STATED EXERCISE
Search the listing for "Measure" and copy every line where it appears.

#####

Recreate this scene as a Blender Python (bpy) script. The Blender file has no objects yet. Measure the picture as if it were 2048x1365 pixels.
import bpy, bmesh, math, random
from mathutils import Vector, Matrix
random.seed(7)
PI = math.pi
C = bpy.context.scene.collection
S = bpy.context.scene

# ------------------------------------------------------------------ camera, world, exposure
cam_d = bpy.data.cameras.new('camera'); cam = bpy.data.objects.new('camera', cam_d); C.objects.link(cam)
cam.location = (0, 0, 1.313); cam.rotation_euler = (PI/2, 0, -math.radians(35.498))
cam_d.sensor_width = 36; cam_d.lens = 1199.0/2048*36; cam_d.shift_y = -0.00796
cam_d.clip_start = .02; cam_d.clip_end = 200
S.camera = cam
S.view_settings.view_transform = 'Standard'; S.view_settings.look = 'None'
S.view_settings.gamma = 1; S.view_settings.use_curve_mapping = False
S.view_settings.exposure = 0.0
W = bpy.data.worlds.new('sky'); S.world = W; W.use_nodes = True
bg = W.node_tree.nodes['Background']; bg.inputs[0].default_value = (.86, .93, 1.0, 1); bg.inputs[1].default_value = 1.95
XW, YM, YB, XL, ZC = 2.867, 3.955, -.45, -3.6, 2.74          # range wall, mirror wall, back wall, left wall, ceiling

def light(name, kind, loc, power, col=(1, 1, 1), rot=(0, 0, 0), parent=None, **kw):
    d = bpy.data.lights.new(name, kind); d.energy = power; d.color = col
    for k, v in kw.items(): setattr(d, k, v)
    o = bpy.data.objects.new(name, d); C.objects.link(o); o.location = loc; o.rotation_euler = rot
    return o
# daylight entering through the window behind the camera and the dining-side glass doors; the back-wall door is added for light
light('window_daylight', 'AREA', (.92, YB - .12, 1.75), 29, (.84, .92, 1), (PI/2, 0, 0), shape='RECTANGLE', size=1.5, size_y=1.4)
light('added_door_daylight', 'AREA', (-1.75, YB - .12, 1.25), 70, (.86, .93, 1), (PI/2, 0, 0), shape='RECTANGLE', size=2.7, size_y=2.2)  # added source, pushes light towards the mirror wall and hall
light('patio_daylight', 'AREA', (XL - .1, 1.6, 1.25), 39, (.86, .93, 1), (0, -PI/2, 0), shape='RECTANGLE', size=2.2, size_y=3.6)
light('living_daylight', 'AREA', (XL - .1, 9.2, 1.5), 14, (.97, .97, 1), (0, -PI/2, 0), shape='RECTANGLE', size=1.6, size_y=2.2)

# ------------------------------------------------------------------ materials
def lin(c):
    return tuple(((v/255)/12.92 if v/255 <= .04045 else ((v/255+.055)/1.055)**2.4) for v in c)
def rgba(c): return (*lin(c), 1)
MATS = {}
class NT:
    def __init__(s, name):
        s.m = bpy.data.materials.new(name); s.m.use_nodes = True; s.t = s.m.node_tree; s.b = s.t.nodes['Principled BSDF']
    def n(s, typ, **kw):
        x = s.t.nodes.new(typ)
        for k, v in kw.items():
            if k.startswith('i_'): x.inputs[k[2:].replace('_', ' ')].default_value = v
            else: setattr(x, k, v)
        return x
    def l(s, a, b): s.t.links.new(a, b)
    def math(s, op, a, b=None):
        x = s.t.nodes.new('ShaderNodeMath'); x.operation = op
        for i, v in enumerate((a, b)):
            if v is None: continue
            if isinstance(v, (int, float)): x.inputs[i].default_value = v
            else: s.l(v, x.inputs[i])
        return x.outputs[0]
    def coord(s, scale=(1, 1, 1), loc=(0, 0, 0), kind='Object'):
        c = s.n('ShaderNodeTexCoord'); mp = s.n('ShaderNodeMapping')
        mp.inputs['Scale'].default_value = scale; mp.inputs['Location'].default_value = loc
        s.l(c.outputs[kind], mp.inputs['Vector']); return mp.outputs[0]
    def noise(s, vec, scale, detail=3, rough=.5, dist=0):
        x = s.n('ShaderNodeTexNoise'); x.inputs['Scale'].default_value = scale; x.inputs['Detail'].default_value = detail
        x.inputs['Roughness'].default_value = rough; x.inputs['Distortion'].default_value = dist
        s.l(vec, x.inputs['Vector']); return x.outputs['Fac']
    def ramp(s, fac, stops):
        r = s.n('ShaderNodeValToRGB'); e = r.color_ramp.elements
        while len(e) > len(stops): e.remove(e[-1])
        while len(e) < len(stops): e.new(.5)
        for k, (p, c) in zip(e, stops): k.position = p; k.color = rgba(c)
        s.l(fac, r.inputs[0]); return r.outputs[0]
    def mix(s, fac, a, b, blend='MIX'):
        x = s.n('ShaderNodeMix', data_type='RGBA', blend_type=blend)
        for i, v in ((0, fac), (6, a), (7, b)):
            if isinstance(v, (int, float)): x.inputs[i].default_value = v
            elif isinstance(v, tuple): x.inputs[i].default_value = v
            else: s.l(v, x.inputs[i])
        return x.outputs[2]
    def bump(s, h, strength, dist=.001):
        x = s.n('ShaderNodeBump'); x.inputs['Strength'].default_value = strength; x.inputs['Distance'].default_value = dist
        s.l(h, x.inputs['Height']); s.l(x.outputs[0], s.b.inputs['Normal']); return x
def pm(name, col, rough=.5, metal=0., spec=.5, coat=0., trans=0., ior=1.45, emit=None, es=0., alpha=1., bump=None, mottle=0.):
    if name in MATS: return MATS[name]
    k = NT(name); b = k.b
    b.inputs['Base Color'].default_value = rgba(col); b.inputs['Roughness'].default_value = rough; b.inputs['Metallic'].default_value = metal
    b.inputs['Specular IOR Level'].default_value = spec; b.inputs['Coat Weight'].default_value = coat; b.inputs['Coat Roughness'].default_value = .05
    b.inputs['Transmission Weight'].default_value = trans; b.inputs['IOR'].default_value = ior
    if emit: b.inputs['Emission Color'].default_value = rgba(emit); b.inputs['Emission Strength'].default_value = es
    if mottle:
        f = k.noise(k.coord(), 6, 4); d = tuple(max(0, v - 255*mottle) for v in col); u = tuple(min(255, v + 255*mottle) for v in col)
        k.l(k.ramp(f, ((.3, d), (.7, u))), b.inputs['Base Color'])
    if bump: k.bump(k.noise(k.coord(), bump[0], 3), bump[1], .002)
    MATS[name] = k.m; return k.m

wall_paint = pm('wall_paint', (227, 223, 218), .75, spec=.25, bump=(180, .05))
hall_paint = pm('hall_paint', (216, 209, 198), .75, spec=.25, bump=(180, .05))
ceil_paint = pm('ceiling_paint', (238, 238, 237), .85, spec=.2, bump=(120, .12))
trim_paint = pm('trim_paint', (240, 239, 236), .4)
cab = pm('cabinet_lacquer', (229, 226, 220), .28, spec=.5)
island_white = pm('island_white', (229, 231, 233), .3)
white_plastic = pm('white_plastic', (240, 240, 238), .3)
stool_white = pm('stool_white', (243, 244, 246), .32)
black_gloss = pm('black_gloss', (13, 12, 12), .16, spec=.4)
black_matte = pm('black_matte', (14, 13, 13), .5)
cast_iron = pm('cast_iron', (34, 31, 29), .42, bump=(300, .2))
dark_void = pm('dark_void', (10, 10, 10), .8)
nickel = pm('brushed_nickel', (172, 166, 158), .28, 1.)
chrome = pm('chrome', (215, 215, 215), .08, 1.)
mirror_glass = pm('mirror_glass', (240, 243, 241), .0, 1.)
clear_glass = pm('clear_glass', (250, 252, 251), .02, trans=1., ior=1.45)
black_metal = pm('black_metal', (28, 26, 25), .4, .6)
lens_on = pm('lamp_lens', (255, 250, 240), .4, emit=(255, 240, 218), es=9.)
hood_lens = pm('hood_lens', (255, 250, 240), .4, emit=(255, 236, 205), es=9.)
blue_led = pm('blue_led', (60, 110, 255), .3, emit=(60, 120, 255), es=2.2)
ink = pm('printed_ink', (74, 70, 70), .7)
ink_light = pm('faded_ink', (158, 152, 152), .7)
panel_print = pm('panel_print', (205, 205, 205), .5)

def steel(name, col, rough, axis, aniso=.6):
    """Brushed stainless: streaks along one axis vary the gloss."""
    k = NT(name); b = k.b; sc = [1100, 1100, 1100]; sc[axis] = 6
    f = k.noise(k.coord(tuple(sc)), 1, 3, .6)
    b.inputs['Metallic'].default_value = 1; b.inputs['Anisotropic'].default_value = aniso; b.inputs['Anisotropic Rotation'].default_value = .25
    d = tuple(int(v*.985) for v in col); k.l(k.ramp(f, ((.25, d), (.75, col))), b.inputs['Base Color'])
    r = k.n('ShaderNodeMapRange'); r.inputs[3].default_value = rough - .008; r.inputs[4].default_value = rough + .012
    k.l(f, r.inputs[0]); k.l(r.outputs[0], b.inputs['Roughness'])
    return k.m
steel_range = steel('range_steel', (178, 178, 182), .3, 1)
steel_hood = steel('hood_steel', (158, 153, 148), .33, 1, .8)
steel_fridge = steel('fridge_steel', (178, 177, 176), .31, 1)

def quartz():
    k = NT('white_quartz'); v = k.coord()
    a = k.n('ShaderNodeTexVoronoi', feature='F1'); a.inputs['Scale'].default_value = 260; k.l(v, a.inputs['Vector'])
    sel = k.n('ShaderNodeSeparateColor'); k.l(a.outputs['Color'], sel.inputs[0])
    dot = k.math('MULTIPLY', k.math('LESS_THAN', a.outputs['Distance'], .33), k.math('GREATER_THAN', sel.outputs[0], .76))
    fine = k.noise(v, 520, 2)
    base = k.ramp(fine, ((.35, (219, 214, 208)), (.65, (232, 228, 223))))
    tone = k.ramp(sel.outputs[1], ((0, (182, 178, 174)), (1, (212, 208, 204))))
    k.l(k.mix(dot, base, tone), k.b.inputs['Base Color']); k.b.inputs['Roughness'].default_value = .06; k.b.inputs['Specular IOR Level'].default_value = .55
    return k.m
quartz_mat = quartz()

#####

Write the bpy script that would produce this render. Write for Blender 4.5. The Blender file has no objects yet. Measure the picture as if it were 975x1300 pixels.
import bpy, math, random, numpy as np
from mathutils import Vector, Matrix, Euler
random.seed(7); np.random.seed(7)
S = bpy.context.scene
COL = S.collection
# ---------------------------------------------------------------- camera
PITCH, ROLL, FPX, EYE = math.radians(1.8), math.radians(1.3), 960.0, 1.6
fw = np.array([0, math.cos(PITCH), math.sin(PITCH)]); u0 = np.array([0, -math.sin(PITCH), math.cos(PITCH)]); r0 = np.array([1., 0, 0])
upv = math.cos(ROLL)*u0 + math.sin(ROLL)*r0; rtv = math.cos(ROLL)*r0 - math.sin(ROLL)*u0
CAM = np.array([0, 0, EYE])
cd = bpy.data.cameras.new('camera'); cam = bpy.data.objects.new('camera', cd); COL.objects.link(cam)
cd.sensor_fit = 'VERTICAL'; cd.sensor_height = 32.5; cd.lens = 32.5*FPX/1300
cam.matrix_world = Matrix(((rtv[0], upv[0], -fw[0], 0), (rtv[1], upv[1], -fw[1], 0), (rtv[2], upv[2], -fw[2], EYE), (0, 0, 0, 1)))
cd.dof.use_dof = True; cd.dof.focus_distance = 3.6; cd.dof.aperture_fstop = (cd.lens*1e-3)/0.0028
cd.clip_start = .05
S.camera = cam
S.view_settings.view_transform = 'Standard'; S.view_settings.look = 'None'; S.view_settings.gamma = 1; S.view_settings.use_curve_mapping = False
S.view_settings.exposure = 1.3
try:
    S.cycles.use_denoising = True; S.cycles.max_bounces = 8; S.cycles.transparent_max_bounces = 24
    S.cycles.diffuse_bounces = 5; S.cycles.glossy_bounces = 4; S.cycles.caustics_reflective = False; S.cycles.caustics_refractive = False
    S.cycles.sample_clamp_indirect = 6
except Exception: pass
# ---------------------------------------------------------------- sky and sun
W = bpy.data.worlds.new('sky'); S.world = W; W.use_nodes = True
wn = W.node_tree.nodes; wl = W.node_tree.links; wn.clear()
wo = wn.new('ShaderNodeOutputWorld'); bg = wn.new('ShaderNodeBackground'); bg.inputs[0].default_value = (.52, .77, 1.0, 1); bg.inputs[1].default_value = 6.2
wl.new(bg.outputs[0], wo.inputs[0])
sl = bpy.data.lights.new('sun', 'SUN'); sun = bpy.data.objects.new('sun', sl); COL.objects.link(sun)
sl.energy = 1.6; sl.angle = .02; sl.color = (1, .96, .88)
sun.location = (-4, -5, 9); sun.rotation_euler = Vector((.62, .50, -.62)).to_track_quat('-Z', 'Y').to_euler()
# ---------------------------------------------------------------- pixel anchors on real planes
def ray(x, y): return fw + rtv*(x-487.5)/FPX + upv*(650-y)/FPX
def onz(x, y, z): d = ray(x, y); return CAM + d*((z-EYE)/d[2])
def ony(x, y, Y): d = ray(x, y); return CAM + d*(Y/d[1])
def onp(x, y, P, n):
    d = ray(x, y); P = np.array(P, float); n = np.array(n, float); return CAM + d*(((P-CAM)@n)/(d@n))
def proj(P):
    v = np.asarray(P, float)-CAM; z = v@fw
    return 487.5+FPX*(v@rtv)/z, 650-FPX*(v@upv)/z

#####

CORRECT OUTPUT
Recreate this scene as a Blender Python (bpy) script. The Blender file has no objects yet. Measure the picture as if it were 2048x1365 pixels.
Write the bpy script that would produce this render. Write for Blender 4.5. The Blender file has no objects yet. Measure the picture as if it were 975x1300 pixels.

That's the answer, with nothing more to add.